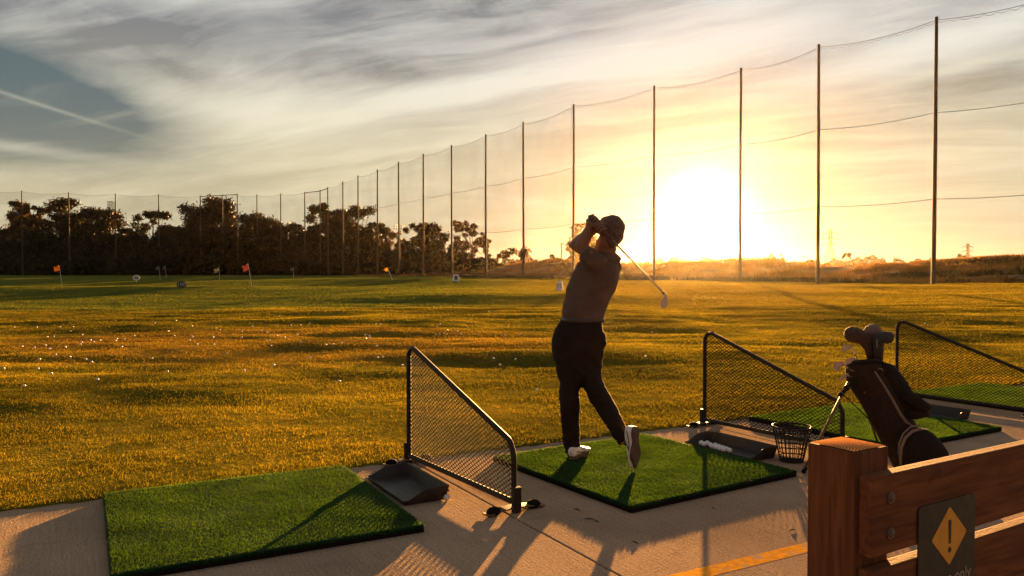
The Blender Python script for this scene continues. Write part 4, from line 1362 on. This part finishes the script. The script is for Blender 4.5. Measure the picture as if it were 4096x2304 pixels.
sd = ax.cross(vw).normalized()                                      # across the picture
if sd.x < 0: sd = -sd
Lb = bagv.length
def bpt(s, r_, dth=0):  # point on the axis plus offset across / toward camera
    return BT + ax * (s * Lb) + sd * r_ - vw * dth
def bring(s, ra, rb2, off=0, offd=0, n=26, tilt=0.0, sq=1.0):
    out = []
    for k in range(n):
        a = 2 * math.pi * k / n
        ca_, sa_ = math.cos(a), math.sin(a)
        ca_ = math.copysign(abs(ca_) ** sq, ca_); sa_ = math.copysign(abs(sa_) ** sq, sa_)
        out.append(BT + ax * (s * Lb + tilt * ca_ * ra) + sd * (off + ra * ca_) - vw * (offd + rb2 * sa_))
    return out
b = MB()
b.rings([bring(-.055, .060, .075, .01, 0, tilt=.34), bring(-.06, .098, .10, .008, 0, tilt=.34), bring(-.045, .116, .112, .0, 0, tilt=.34), bring(.02, .132, .118, -.010, 0, tilt=.28), bring(.09, .148, .122, -.014, 0, tilt=.3), bring(.17, .152, .124, -.012, 0, tilt=.25), bring(.30, .142, .122, -.004, 0, tilt=.12), bring(.5, .136, .12), bring(.75, .134, .118), bring(.93, .132, .118), bring(1.0, .12, .108)])
b.build('body', M_BAG, bag, smooth=.8, org=org)
b = MB()  # tall apparel pocket on the right flank
b.rings([bring(.02, .02, .03, .095, .05), bring(.08, .066, .06, .100, .055), bring(.25, .082, .072, .115, .05), bring(.42, .082, .075, .125, .045), bring(.52, .066, .065, .125, .04), bring(.56, .02, .03, .12, .04)])
b.build('side_pocket', M_BAG2, bag, smooth=True, org=org)
b = MB()  # strap pad sticking out on the right
p1, p2, p3 = at(3630, 1590, 5.60), at(3668, 1612, 5.56), at(3712, 1632, 5.56)
b.tube([at(3585, 1560, 5.66), p1, p2, p3, at(3708, 1648, 5.58), at(3660, 1652, 5.6), at(3610, 1655, 5.62)], [.03, .045, .048, .03, .035, .045, .03], 12, flat=.8)
b.build('strap', M_BAG2, bag, smooth=True, org=org)
b = MB()  # ball pocket: big rounded pouch low on the front
PC = at(3672, 1806, 5.50)
def pring(f, w, dth): 
    n = 24; out = []
    for k in range(n):
        a = 2 * math.pi * k / n
        out.append(PC + ax * (f) + sd * (w * 1.14 * math.cos(a)) - vw * (.02 + dth * math.sin(a)))
    return out
b.rings([pring(-.155, .03, .02), pring(-.145, .065, .04), pring(-.12, .096, .062), pring(-.08, .122, .08), pring(-.02, .142, .092), pring(.06, .152, .098), pring(.12, .150, .095), pring(.19, .13, .08), pring(.20, .10, .06)])
b.build('ball_pocket', M_BAG2, bag, smooth=True, org=org)
b = MB()  # grey trim lines
def trim(px, Y, r_=.007):
    b.tube([at(x, y, Y) for x, y in px], r_, 6, flat=1.0)
b1 = [bpt(.06, .0, .122), bpt(.18, .012, .122), bpt(.34, .024, .121), bpt(.50, .030, .120), bpt(.58, .040, .121), bpt(.64, .07, .118)]
b.tube(b1, [.008, .010, .011, .011, .012, .010], 6, flat=.6)
arc = [PC + ax * f - vw * dth + sd * w for f, w, dth in ((.08, -.158, .02), (-.01, -.152, .06), (-.08, -.122, .085), (-.13, -.07, .09), (-.15, 0, .075), (-.14, .06, .055), (-.105, .115, .03))]
b.tube(arc, .012, 6, flat=.7)
arc2 = [p - ax * .03 for p in arc[1:6]]
b.tube(arc2, .006, 6)
b.build('trim', M_PIPE, bag, smooth=True, org=org)
b = MB(); rg = bring(-.03, .12, .116, 0, 0, tilt=.34); b.tube(rg, .009, 8, closed=True); b.build('mouth_rim', M_BAG2, bag, smooth=True, org=org)
# carry handle and small emblem loop
b = MB(); b.tube([bpt(.09, .055, .118), bpt(.07, .05, .135), bpt(.05, .03, .14), bpt(.06, .02, .125)], .006, 6); b.build('loop', M_PIPE, bag, smooth=True, org=org)
hinge = at(3394, 1540, 5.66)
for tip, nm in ((ground(3212, 1893), 0), (ground(3420, 1745, 0), 1)):
    if nm == 1: tip = ground(3515, 1788)
    lg = MB(); lg.tube([hinge + Vector((0, 0, .02)) if nm == 0 else bpt(.17, -.10, -.03), tip + Vector((0, 0, .012))], [.011, .009], 8)
    lo_ = lg.build('stand_leg', M_LEGS, bag, smooth=True, org=org)
    tp = MB(); d_ = (tip - hinge).normalized(); tp.tube([tip - d_ * .05, tip + Vector((0, 0, .004))], [.013, .016], 8); tp.build('rubber_tip', M_RUBBER, lo_, smooth=True, org=org)
b = MB(); b.ell(at(3385, 1553, 5.645), (.022, .022, .020)); b.ell(at(3362, 1577, 5.64), (.018, .018, .016)); b.tube([bpt(.13, -.10, .02), hinge], .014, 8); b.tube([hinge, at(3372, 1570, 5.64)], .013, 8)
b.tube([at(3372, 1577, 5.64), bpt(.62, -.10, .03)], .004, 5)
b.build('leg_bracket', M_BAG2, bag, smooth=True, org=org)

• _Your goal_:
Write the full listing out again with every line unchanged, but include no pictures.

• _Answer in full_:
The Blender Python script for this scene continues. Write part 4, from line 1362 on. This part finishes the script. The script is for Blender 4.5. Measure the picture as if it were 4096x2304 pixels.
sd = ax.cross(vw).normalized()                                      # across the picture
if sd.x < 0: sd = -sd
Lb = bagv.length
def bpt(s, r_, dth=0):  # point on the axis plus offset across / toward camera
    return BT + ax * (s * Lb) + sd * r_ - vw * dth
def bring(s, ra, rb2, off=0, offd=0, n=26, tilt=0.0, sq=1.0):
    out = []
    for k in range(n):
        a = 2 * math.pi * k / n
        ca_, sa_ = math.cos(a), math.sin(a)
        ca_ = math.copysign(abs(ca_) ** sq, ca_); sa_ = math.copysign(abs(sa_) ** sq, sa_)
        out.append(BT + ax * (s * Lb + tilt * ca_ * ra) + sd * (off + ra * ca_) - vw * (offd + rb2 * sa_))
    return out
b = MB()
b.rings([bring(-.055, .060, .075, .01, 0, tilt=.34), bring(-.06, .098, .10, .008, 0, tilt=.34), bring(-.045, .116, .112, .0, 0, tilt=.34), bring(.02, .132, .118, -.010, 0, tilt=.28), bring(.09, .148, .122, -.014, 0, tilt=.3), bring(.17, .152, .124, -.012, 0, tilt=.25), bring(.30, .142, .122, -.004, 0, tilt=.12), bring(.5, .136, .12), bring(.75, .134, .118), bring(.93, .132, .118), bring(1.0, .12, .108)])
b.build('body', M_BAG, bag, smooth=.8, org=org)
b = MB()  # tall apparel pocket on the right flank
b.rings([bring(.02, .02, .03, .095, .05), bring(.08, .066, .06, .100, .055), bring(.25, .082, .072, .115, .05), bring(.42, .082, .075, .125, .045), bring(.52, .066, .065, .125, .04), bring(.56, .02, .03, .12, .04)])
b.build('side_pocket', M_BAG2, bag, smooth=True, org=org)
b = MB()  # strap pad sticking out on the right
p1, p2, p3 = at(3630, 1590, 5.60), at(3668, 1612, 5.56), at(3712, 1632, 5.56)
b.tube([at(3585, 1560, 5.66), p1, p2, p3, at(3708, 1648, 5.58), at(3660, 1652, 5.6), at(3610, 1655, 5.62)], [.03, .045, .048, .03, .035, .045, .03], 12, flat=.8)
b.build('strap', M_BAG2, bag, smooth=True, org=org)
b = MB()  # ball pocket: big rounded pouch low on the front
PC = at(3672, 1806, 5.50)
def pring(f, w, dth): 
    n = 24; out = []
    for k in range(n):
        a = 2 * math.pi * k / n
        out.append(PC + ax * (f) + sd * (w * 1.14 * math.cos(a)) - vw * (.02 + dth * math.sin(a)))
    return out
b.rings([pring(-.155, .03, .02), pring(-.145, .065, .04), pring(-.12, .096, .062), pring(-.08, .122, .08), pring(-.02, .142, .092), pring(.06, .152, .098), pring(.12, .150, .095), pring(.19, .13, .08), pring(.20, .10, .06)])
b.build('ball_pocket', M_BAG2, bag, smooth=True, org=org)
b = MB()  # grey trim lines
def trim(px, Y, r_=.007):
    b.tube([at(x, y, Y) for x, y in px], r_, 6, flat=1.0)
b1 = [bpt(.06, .0, .122), bpt(.18, .012, .122), bpt(.34, .024, .121), bpt(.50, .030, .120), bpt(.58, .040, .121), bpt(.64, .07, .118)]
b.tube(b1, [.008, .010, .011, .011, .012, .010], 6, flat=.6)
arc = [PC + ax * f - vw * dth + sd * w for f, w, dth in ((.08, -.158, .02), (-.01, -.152, .06), (-.08, -.122, .085), (-.13, -.07, .09), (-.15, 0, .075), (-.14, .06, .055), (-.105, .115, .03))]
b.tube(arc, .012, 6, flat=.7)
arc2 = [p - ax * .03 for p in arc[1:6]]
b.tube(arc2, .006, 6)
b.build('trim', M_PIPE, bag, smooth=True, org=org)
b = MB(); rg = bring(-.03, .12, .116, 0, 0, tilt=.34); b.tube(rg, .009, 8, closed=True); b.build('mouth_rim', M_BAG2, bag, smooth=True, org=org)
# carry handle and small emblem loop
b = MB(); b.tube([bpt(.09, .055, .118), bpt(.07, .05, .135), bpt(.05, .03, .14), bpt(.06, .02, .125)], .006, 6); b.build('loop', M_PIPE, bag, smooth=True, org=org)
hinge = at(3394, 1540, 5.66)
for tip, nm in ((ground(3212, 1893), 0), (ground(3420, 1745, 0), 1)):
    if nm == 1: tip = ground(3515, 1788)
    lg = MB(); lg.tube([hinge + Vector((0, 0, .02)) if nm == 0 else bpt(.17, -.10, -.03), tip + Vector((0, 0, .012))], [.011, .009], 8)
    lo_ = lg.build('stand_leg', M_LEGS, bag, smooth=True, org=org)
    tp = MB(); d_ = (tip - hinge).normalized(); tp.tube([tip - d_ * .05, tip + Vector((0, 0, .004))], [.013, .016], 8); tp.build('rubber_tip', M_RUBBER, lo_, smooth=True, org=org)
b = MB(); b.ell(at(3385, 1553, 5.645), (.022, .022, .020)); b.ell(at(3362, 1577, 5.64), (.018, .018, .016)); b.tube([bpt(.13, -.10, .02), hinge], .014, 8); b.tube([hinge, at(3372, 1570, 5.64)], .013, 8)
b.tube([at(3372, 1577, 5.64), bpt(.62, -.10, .03)], .004, 5)
b.build('leg_bracket', M_BAG2, bag, smooth=True, org=org)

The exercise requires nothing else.